There's the self rental rule which means the net income from the rental is not passive income because you materially participate in the business that is renting real estate you own.
Thank you for the feedback, just to make sure I understand correctly...
Since we will keep the property, as a rental, for more than 24 months, and it will be rented to our business full-time, it sounds like we will stay within the safe harbor.
To make sure I understand the self-rental rule, if we rent it to the company for $3000 per month, and our monthly expense is $2200, there would be an $800 per month income that would be considered active/ordinary income since we materially participate in the business we rented the property to?
That's right......that $800 would be active income......not passive.....so you can't other passive losses you might have to offset the $800.

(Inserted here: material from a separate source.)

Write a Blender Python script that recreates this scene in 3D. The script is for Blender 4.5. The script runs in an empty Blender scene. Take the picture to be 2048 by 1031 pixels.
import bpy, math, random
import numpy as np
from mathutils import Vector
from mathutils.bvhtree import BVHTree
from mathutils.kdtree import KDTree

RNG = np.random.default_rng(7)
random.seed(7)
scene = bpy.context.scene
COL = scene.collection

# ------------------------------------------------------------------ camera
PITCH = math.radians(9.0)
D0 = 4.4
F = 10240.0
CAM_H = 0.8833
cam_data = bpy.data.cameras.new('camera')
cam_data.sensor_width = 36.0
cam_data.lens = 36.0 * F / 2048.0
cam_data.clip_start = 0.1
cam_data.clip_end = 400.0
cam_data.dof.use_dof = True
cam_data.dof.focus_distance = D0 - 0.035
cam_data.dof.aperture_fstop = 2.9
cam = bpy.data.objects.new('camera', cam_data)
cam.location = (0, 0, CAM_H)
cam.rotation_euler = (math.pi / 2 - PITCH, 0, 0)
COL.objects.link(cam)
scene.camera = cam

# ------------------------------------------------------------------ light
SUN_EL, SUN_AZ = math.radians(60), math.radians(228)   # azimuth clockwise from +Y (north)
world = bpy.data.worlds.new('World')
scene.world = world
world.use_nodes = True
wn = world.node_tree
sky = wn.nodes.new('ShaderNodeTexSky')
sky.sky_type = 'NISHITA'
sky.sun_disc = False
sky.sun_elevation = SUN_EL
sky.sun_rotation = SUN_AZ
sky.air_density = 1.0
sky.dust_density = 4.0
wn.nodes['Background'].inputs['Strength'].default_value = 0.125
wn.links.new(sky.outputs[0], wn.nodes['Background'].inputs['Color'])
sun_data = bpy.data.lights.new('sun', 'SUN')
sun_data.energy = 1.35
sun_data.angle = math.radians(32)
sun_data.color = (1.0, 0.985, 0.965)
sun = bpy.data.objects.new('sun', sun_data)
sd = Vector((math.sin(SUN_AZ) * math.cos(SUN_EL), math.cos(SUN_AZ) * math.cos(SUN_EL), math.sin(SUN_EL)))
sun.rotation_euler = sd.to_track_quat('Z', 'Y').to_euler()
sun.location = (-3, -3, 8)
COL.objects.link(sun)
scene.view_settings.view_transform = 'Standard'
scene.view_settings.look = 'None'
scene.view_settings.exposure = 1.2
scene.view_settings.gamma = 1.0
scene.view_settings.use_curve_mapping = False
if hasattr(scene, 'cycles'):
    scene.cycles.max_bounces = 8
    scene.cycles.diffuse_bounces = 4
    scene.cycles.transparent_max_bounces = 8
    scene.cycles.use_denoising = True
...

it appears that the rental property will be used for housing rather than in the business. this may violate the 1031 exchange rules per REG-117589-18
II. Section 1031 after the TCJA
As amended by the TCJA, section 1031(a) provides that no gain or loss is
recognized on the exchange of real property held for productive use in a trade or
business or for investment (relinquished real property) if the relinquished real property is
exchanged solely for real property of a like kind that is to be held either for productive
use in a trade or business or for investment.
it seems you said you would be staying in this property while working at one of your offices. to me it sounds more like a second home than investment or business property.
maybe others will look at this differently.
Thank you for your feedback. This would be considered corporate housing and used by other employees as well when traveling to the offices in that region (there are 2 offices within 20 minutes of this home).
If the company can write-off hotel expenses or renting corporate housing from an unrelated party, why couldn't they rent this home for that use?
perhaps the best recommendation is to discuss with a tax pro where the property is located.
one issue is would rent be paid for days unoccupied? staying at a hotel you only pay for days occupied. days not used might be considered personal days and that could result in the unit being treated as a second residence,
you could go over all your plans for the use of the property.